Player A and B alternate when flipping a coin. If the number of heads is K more than the number of tails, A wins, if the number of tails is K more than heads, B wins. What is the probability that the game is not over after 100 coin tosses?
I started by considering simpler cases like winning if there are 2 more heads/tails than tails/heads in 100 tosses and it is clear the the game finishes at most on the 3rd toss with probability 1, hence it makes sense that with 50 more heads/tails than tails/heads in 100 tosses the game finishes in at most 99 tosses? For more than that I would need to compute the permutations of the different scenarios for winnings and divide by the total number of posibilities for each K, not feasible. I was thinking maybe I could solve it via recursion or some sort of conditioning
Need help with ideas, hints and/or intuition please!
Also how would that change if the players toss the coins (no alternation) separately and the one to have k more heads/tails than the other wins?
Let $H_n$ be a random variable for the number of heads that occur within the first $n$ coin tosses. It has the distribution $\text{Binomial}(n, \frac{1}{2})$, with a mean of $\frac{n}{2}$ and standard deviation of $\frac{\sqrt{n}}{2}$.

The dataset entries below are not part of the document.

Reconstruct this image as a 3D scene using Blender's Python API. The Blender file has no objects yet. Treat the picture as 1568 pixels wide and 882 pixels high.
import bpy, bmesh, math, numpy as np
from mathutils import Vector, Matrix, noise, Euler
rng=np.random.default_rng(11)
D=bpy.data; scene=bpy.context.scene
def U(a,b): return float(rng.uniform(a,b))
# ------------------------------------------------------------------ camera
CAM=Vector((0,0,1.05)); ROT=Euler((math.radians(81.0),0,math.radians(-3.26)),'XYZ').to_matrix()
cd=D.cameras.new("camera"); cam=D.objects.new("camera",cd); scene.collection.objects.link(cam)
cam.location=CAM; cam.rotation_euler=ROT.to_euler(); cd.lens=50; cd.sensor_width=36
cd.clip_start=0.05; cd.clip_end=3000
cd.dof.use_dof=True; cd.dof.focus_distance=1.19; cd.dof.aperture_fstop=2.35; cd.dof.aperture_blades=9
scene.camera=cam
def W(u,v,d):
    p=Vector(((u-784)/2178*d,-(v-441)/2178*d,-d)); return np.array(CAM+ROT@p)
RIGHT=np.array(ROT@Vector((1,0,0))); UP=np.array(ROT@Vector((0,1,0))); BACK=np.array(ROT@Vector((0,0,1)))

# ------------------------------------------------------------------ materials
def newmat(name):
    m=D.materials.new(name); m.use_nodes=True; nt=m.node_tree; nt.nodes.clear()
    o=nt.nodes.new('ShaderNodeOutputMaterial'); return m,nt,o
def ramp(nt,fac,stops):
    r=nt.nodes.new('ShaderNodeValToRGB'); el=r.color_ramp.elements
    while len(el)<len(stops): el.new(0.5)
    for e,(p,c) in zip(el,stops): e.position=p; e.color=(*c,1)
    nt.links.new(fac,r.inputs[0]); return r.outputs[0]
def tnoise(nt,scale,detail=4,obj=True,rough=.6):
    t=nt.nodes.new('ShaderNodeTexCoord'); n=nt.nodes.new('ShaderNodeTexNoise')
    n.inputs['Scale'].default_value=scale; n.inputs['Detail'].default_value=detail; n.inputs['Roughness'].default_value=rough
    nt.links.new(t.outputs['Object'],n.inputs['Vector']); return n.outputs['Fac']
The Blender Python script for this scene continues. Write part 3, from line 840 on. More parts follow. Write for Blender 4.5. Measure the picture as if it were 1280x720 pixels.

Let $D_n$ be the difference $\text{heads} - \text{tails} = H_n - (n - H_n) = 2H_n - n$. This variable has a mean of $0$ and a standard deviation of $\sqrt{n}$.
For sufficiently large $n$, you can approximate $D_n$'s distribution with a Normal distribution, where the probability that the game doesn't end is $P(|D_n| < K) = P(|z| < \frac{K}{\sqrt{n}})$.
This, however, only considers the situation if the game lasts for $n$ flips, and not if it ends earlier.